本作は、前述の通りオリジンを省略し、非常にテンポ良く物語が進行します。しかし、その「テンポの良さ」は、諸刃の剣でもありました。スピーディーに進むがゆえに、一つ一つの出来事やキャラクターの感情の機微に対する「引っ掛かり」が少なく、全体的に少しあっさりとした印象を受けたのも事実です。役者陣の演技は誰もが素晴らしく、キャラクターの魅力を最大限に引き出していました。リード・リチャーズの科学者としての探求心と苦悩、スー・ストームのチームをまとめる母性的な強さ、ジョニー・ストームの若さゆえの軽快さと情熱、そしてザ・シングことベン・グリムの岩の体となってしまった悲哀。それぞれのキャラクターの核となる部分は確かに描かれています。
ですが、彼らの内面にもっと深く踏み込む時間があれば、物語はさらに重層的になったのではないか、とも感じてしまいます。例えば、リードとスーの関係性の進展、ジョニーとベンの親友としての絆、そしてチームが「家族」として結束していく過程。これらの描写にもう少し厚みがあれば、クライマックスのカタルシスはより大きなものになったでしょう。素晴らしい役者たちが演じているからこそ、そのポテンシャルを最大限に活かす脚本の「描き込み」が、もう少しだけ欲しかったというのが正直な感想です。
この「引っ掛かりの少なさ」は、今後のMCU全体、特に噂されるクロスオーバー大作『アベンジャーズ:ドゥームズデイ』への一抹の不安も感じさせます。数多の強力なキャラクターたちが集結する中で、本作で描かれたF4が埋没してしまわないでしょうか。彼らがMCUという巨大なユニバースの中で、確固たる存在感を示すことができるのでしょうか。
またギャラクタスを原作通りに巨人としたものの初めての邂逅シーンでは巨大な身体も地球に降り立つと若干のサイズ感の縮小加減がありました(それはファンタスティック・フォーを同一フレームにいれるためのリサイズとは思いますが)そういうこれまでのMCUでのCGへの不安問題もありました。
しかし、そうした不安を抱きつつも、未来に大きな希望を抱いています。なぜなら、本作はリード、スー、ジョニー、ベンという4人のキャラクターの「キャラ立ち」には、見事に成功しているからです。彼らの個性は鮮烈で、一度見たら忘れられない魅力に満ちています。本作で蒔かれた「家族の物語」の種は、今後の作品で必ずや大きく花開くはずです。この映画は、完璧な傑作ではないかもしれません。
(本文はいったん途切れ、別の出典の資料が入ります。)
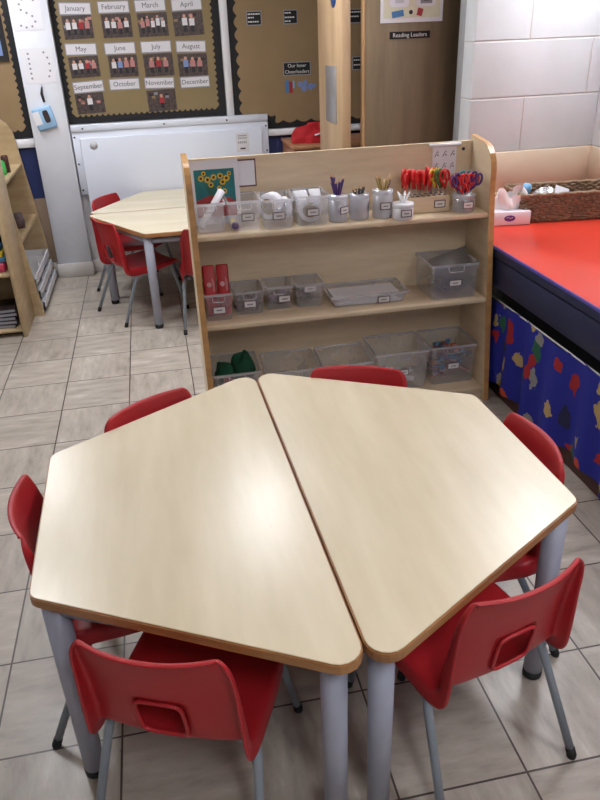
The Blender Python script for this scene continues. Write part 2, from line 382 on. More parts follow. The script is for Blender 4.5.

ですが、MCUに全く新しい風を吹き込み、未来への無限の可能性を感じさせてくれる、極めて重要な一作であることは間違いありません。
■ 未来への確かな希望
MCU版『ファンタスティック4』は、ヒーロー映画であると同時に、一つの「家族」の物語の始まりを告げる、温かく、そしてエキサイティングな招待状でした。レトロフューチャーという最高の舞台装置の上で、魅力的なキャラクターたちが躍動する姿は、我々が長年待ち望んでいたものそのものです。いくつかの課題はあれど、それすらも愛おしく思えるほど、このチームの未来が楽しみで仕方がありません。さあ、ここから始まるマーベルのファースト・ファミリーの冒険の今後に期待したいと思います。